Earthquake Report: Chile!

The aftershocks from the 2015.09.16 M 8.3 Chile earthquake continue. Today was an earthquake with magnitude M = 6.3. Here is the USGS website for today’s earthquake. I presented a comprehensive review of Chile’s historic seismicity, as well as the seismicity from 2015, here. I also presnt a summary of the seismicity in this region from 2000-2015 here.
Below is my interpretive map for today’s earthquake. I have plotted the epicenters (using the USGS earthquake feed kml) for the past 30 days with magnitudes 2.5 or greater, with color representing depth. I also include the slab depth contours from Hayes et al. (2012). These are the depth contours for the fault interface of the subduction zone. I discuss this further in my Chile 2015 Earthquake Report. The M 6.3 earthquake has a depth of ~31.5 km, which modestly fits the slab contours (the three shallowest contours are labeled in red). I also plot the historic earthquake slip regions in green (Beck et al., 1998). I include the earthquake intensity, using the USGS Modified Mercalli Intensity Scale. The largest MMI intensity contour is VI. I plot the location of the Juan de Fernandez Ridge in yellow, which may be controling the segmentation of faulting along this subduction zone (von Huene et al., 1997).
I placed a moment tensor / focal mechanism legend in the upper right corner of the map. There is more material from the USGS web sites about moment tensors and focal mechanisms (the beach ball symbols). Both moment tensors and focal mechanisms are solutions to seismologic data that reveal two possible interpretations for fault orientation and sense of motion. One must use other information, like the regional tectonics, to interpret which of the two possibilities is more likely.

Here is the map that I include as an inset map. This map shows the extent of the 2010 and 2015 subduction zone earthquakes in Chile.

I also placed a map from the USGS earthquake summary poster in the lower left corner (Hayes et al., 2015).

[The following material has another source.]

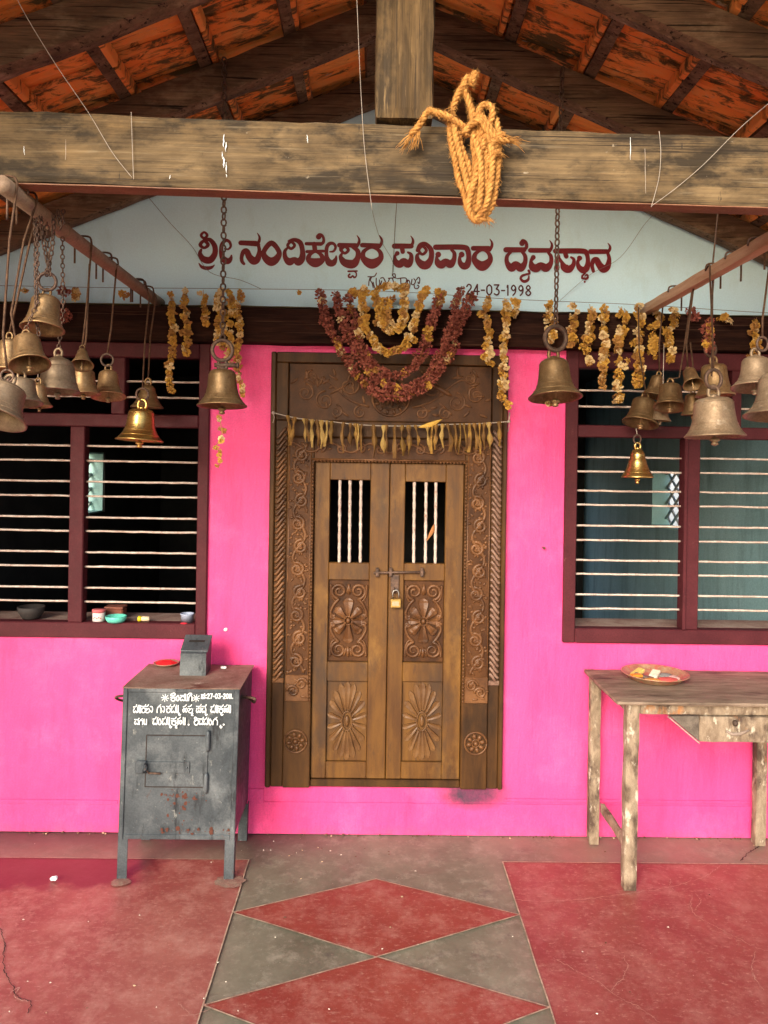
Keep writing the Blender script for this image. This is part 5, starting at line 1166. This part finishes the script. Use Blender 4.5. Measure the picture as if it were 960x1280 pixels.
for (x, y0, y1) in ((491,503,600),(481,703,798)):
    hm = LMB(); A_, B2 = bp(x,y0,YD0-.005), bp(x-3,y1,YD0-.005); n = 7; hm.tube([A_.lerp(B2,i/n) for i in range(n+1)], [.0085*(.7 if i in (0,n) else 1) for i in range(n+1)], 10); hm.box(A_.x-.012, A_.x+.004, YD0-.003, YD0+.001, B2.z+.01, A_.z-.01, .001); hm.build('hinge', M['box'], DB)
rw = LMB()
for k in range(110):
    cx, cy = random.gauss(350,45), random.choice([random.gauss(860,50), random.gauss(810,12), random.gauss(975,10)])
    if 975-12 < cy: cx = random.uniform(250,590)
    if not 120 < cx < 600 or cy > 996: continue
    c = bp(cx, cy, YD0+.0052 if cy < 965 else YD0+.0004); r = random.choice((.0015,.002,.003,.007))*random.uniform(.7,1.3); n = 9
    rw.add([c+V((math.cos(t)*r*random.uniform(.6,1.2),-.0005-k*1e-5,math.sin(t)*r*random.uniform(.6,1.4))) for t in [2*PI*i/n for i in range(n)]], [list(range(n))])
rw.build('rust_chips', plain('rust_brown', (.095,.034,.022), .85), DB)
for sx, pts in ((1, [(655,372),(740,372),(728,400),(700,440),(660,446)]), (-1, [(95,372),(70,385),(66,402),(80,420),(95,425)])):
    hm = LMB(); Yh = YD0+.10; xe = bx1-.006 if sx > 0 else bx0+.006; zc = bp(700,400).z
    hm.tube([V(p) for p in crom([(xe-.004,Yh,zc+.018),(xe+sx*.050,Yh-.02,zc+.020),(xe+sx*.058,Yh-.02,zc+.012),(xe+sx*.045,Yh+.04,zc-.016),(xe+sx*.020,Yh+.10,zc-.022),(xe-sx*.004,Yh+.115,zc-.012)], 5)], .0055, 8); hm.build('side_handle', M['iron'], DB)
# coin slot housing with a sloping lid
sm_b = LMB(); Ys = CAM.y+3.30; a, c = q_(224.5,842,Ys), q_(257,842,Ys); z_f = q_(240,817,Ys).z; dp = .105; z_b = z_f+.055
xs0, xs1 = a.x, c.x; zz0 = zt-.003
prof_ = [(Ys,zz0),(Ys,z_f),(Ys+.012,z_f+.004),(Ys+dp,z_b),(Ys+dp,zz0)]
sm_b.prism([V((xs0,y,z)) for y, z in prof_], (xs1-xs0,0,0))
sl_ = V((0,dp-.012,z_b-z_f-.004)).normalized(); nn = V((0,-sl_.z,sl_.y)); cs = V(((xs0+xs1)/2, Ys+.012+(dp-.012)*.5, z_f+.004+(z_b-z_f-.004)*.5))
sm_b.obox(cs+nn*.002, V(((xs1-xs0)/2+.004,0,0)), sl_*.052, nn*.003, .002)
so_ = sm_b.build('coin_slot_housing', M['box'], DB)
cm = LMB(); cm.obox(cs+nn*.0052+sl_*.010, V((.034,0,0)), sl_*.006, nn*.0008, .0004); cm.build('coin_slot', M['dark'], so_)
# white lettering on the front
class LInk(Ink):
    def __init__(s): s.mb = LMB(); s.Y = YD0+.006; s.k = 0; s.off = .0012
GL = {'ra':[[(0,.12),(.75,.12),(1,-.12)],[(.45,.3),(.05,.55),(.15,.92),(.5,1),(.9,.85),(.92,.5),(.45,.3)]], 'ga':[[(.0,1),(.02,.5),(.3,.15),(.65,.2),(.85,.5),(.82,1)],[(.3,.15),(.75,-.12)]], 'ma':[[(0,.2),(.45,.15),(.6,-.1)],[(.15,.4),(.0,.75),(.2,1),(.42,.75),(.62,1),(.85,.8),(.85,.3),(1,0)]],
 'ka':[[(0,.12),(.7,.12),(.9,-.1)],[(.45,.12),(.45,.42)],[(0,.42),(.9,.42)],[(.45,.45),(.08,.7),(.3,1),(.7,1),(.88,.7),(.45,.45)]], 'da':[[(0,.12),(.7,.12),(.9,-.1)],[(.2,.35),(.0,.7),(.2,1),(.45,.75),(.68,1),(.95,.75),(.75,.35),(.35,.3)]], 'la':[[(.1,.2),(.45,.1),(.7,-.1)],[(.3,.4),(.05,.6),(.2,.95),(.45,.6),(.3,.4)],[(.5,.6),(.7,.95),(.95,.65),(.75,.35),(.5,.6)]],
 'ja':[[(0,.15),(.5,.1),(.7,-.1)],[(.1,.4),(.5,.5),(.1,.8),(.3,1),(.8,.95),(.95,.6),(.7,.4)]], 'o':[[(.5,.1),(.1,.4),(.2,.9),(.6,1),(.9,.6),(.5,.1)]], 'u':[[(.1,-.05),(.1,.8),(.4,1),(.7,.8)],[(.7,0),(.7,1)]], 'pa':[[(0,.12),(.7,.12),(.95,-.15)],[(.1,.4),(.0,.8),(.25,1),(.5,.7),(.75,1),(.95,.7),(.9,.3)],[(.45,.12),(.5,.5)]], 'sha':[[(.55,0),(.2,-.1),(.1,.15),(.5,.2),(.85,.1)],[(.3,.3),(.05,.6),(.25,1),(.7,1),(.95,.6),(.7,.25),(.3,.5)]],
 'va':[[(0,.12),(.75,.12),(1,-.12)],[(.2,.4),(.0,.75),(.25,1),(.5,.75),(.75,1),(.95,.7),(.8,.3)]], 'aa':[[(.1,.15),(.6,.15),(.85,.5),(.6,.95),(.3,.75)]], 'sub':[[(.3,.0),(.1,.5),(.4,.9),(.8,.5)]], 'sub2':[[(.2,.1),(.8,.1),(.2,.8),(.8,.9)]]}
li = LInk()
def wl(g, x, y, w_, h, th=14):
    for s_ in GL[g]: li.stroke([(x+a*w_, y+b*h, th) for a, b in s_], (155,860), 12, per=3)
def ast(cx, cy, r):
    for k in range(4): a = PI*k/4+.1; li.stroke([(cx-math.cos(a)*r, cy-math.sin(a)*r, 9),(cx+math.cos(a)*r, cy+math.sin(a)*r, 9)], (155,860), 12, per=1)
ast(565,148,56); ast(1035,152,56)
for g_, x, w_ in (('ka',650,78),('o',735,48),('da',792,80),('u',868,46),('ga',920,60)): wl(g_, x, 100, w_, 92)
for s_ in ([(918,92),(945,70),(965,95)],[(655,95),(700,72),(712,95)]): li.stroke([(x,y,17) for x,y in s_], (155,860), 12, per=3)
x = 1112; wl('da', x, 92, 52, 66, 17); 
for yy in (108,148): li.dot(155+1180/12, 860+yy/12, .8)
digits(li, '27-03-2011.', 155+1196/12, 860+86/12, 3.1, 5.9, .55, 1.2)
for g_, x, w_ in (('ma',95,78),('u',175,38),('ra',215,62),('ja',270,70),('aa',340,50), ('ga',450,70),('aa',520,50),('ra',590,62),('ma',660,80),('u',738,40), ('la',832,76),('ja',915,70), ('pa',1040,72),('va',1120,66), ('ma',1255,80),('u',1335,36),('ka',1375,72),('la',1450,70),('u',1522,40)): wl(g_, x, 262, w_, 108)
for g_, x in (('sub',770),('sub2',955),('sub',1170),('sub',1405)): wl(g_, x, 375, 42, 40, 16)
for g_, x, w_, y, h in (('va',115,66,462,84),('ga',185,60,470,78),('u',250,60,470,78), ('ma',390,76,444,106),('o',468,52,450,100),('ma',530,80,444,106),('u',610,40,444,106),('ka',665,80,446,104),('la',750,76,446,104),('u',840,44,446,104), ('sha',1005,72,446,104),('va',1080,66,452,98),('ma',1150,74,452,98),('o',1225,50,456,96),('ga',1290,80,452,100)): wl(g_, x, y, w_, h)
for g_, x in (('sub',640),('sub2',720),('sub',1395)): wl(g_, x, 560, 40, 42, 16)
li.dot(155+925/12, 860+550/12, 1.1); li.dot(155+1452/12, 860+548/12, 1.1)
li.mb.build('lettering', M['whitepaint'], DB)
# things lying on the box
zc = zt; lx = zt*lean
kp_c = FL(208,831,zt); kp_ = thing('powder_plate', kp_c, 'small plate of bright red powder on the grey donation box', 'plate')
k1 = MB(); Mk = Matrix.Translation(kp_c); k1.lathe([(.0,.001),(.045,.001),(.056,.009),(.057,.012),(.054,.012),(.044,.005),(0,.005)], Mk, 24, False); k1.build('dish', plain('rusty_dish', (.30,.17,.12), .6, .2), kp_)
k2 = MB(); vs = [kp_c+V((0,0,.016))]
for r_, z_ in ((.02,.017),(.036,.013),(.046,.0075)):
    for i in range(16): a = 2*PI*i/16; rr_ = r_*(1+.3*noise.noise(V((math.cos(a)*2,math.sin(a)*2,r_*50)))); vs.append(kp_c+V((rr_*math.cos(a), rr_*math.sin(a)*.9, z_+.004*noise.noise(V((a,r_*90,1))))))
k2.add(vs, [[0,1+i,1+(i+1)%16] for i in range(16)]+[[1+16*j+i,1+16*(j+1)+i,1+16*(j+1)+(i+1)%16,1+16*j+(i+1)%16] for j in (0,1) for i in range(16)], False); k2.build('powder', plain('red_powder', (.62,.012,.018), .9), kp_)
c = FL(279.5,836,zt); e = MB(); e.rough(c.x-.013, c.x+.013, c.y-.006, c.y+.006, zt+.0005, zt+.012, (4,2,2), .0015, 40, None, .002); tag(e.build('chalk_piece', M['whitepaint']), 'small white chalk piece on the rusty box top', 'chalk')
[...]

The red rectangle shows the general location of the main map. The USGS plot epicenters for historic earthquakes on the map, along with the slab contours (Hayes et al., 2012). There are two cross sections plotted on the map (C-C’ on the north and D-D’ on the south). The USGS plot these hypocenters along these two cross sections and I include those. The 2015 earthquake patch is just south of cross section C-C’.

    Here is the legend for the hypocentral cross sections.

In the lower right corner I place a cross section from Melnick et al. (2006). This shows the prehistoric earthquake history on the left and a cross section of the subduction zone on the right. This cross section is in the region of the 2010 subduction zone earthquake. Above the Melnick et al. (2006) figure I include the space-time diagram from Beck et al. (1998 ) showing the along strike length of prehistoric earthquakes in the central subduction zone. The map above shows these prehistoric rupture strike lengths as green lines (labeled with green labels). The 2015 earthquake series ruptured past the southern boundary of the 1943 earthquake and about 30% into the 1922 earthquake region. There is a small gap between the 2010 and 2015 earthquake series, which aligns with the Juan Fernandez Ridge (a fracture zone in the Nazca plate; von Huene et al., 1997; Rodrigo et al., 2014). This fracture zone appears to be a structural boundary to earthquake slip patches (subduction zone segmentation), at least for some earthquakes. Beck et al. (1998 ) show that possibly two earthquakes ruptured past this boundary (1730 A.D. and possibly 1647 A.D., though that is queried). This segment boundary appears to be rather persistent for the past ~500 years.

Here is the cross section of the subduction zone just to the south of this Sept/Nov 2015 swarm (Melnick et al., 2006). Below I include the text from the Melnick et al. (2006) figure caption as block text.

(A) Seismotectonic segments, rupture zones of historical subduction earthquakes, and main tectonic features of the south-central Andean convergent margin. Earthquakes were compiled from Lomnitz (1970, 2004), Kelleher (1972), Comte et al. (1986), Cifuentes (1989), Beck et al. (1998 ), and Campos et al. (2002). Nazca plate and trench are from Bangs and Cande (1997) and Tebbens and Cande (1997). Maximum extension of glaciers is from Rabassa and Clapperton (1990). F.Z.—fracture zone. (B) Regional morphotectonic units, Quaternary faults, and location of the study area. Trench and slope have been interpreted from multibeam bathymetry and seismic-reflection profiles (Reichert et al., 2002). (C) Profile of the offshore Chile margin at ~37°S, indicated by thick stippled line on the map and based on seismic-reflection profiles SO161-24 and ENAP-017. Integrated Seismological experiment in the Southern Andes (ISSA) local network seismicity (Bohm et al., 2002) is shown by dots; focal mechanism is from Bruhn (2003). Updip limit of seismogenic coupling zone from heat-fl ow measurements (Grevemeyer et al., 2003). Basal accretion of trench sediments from sandbox models (Lohrmann, 2002; Glodny et al., 2005). Convergence parameters from Somoza (1998 ).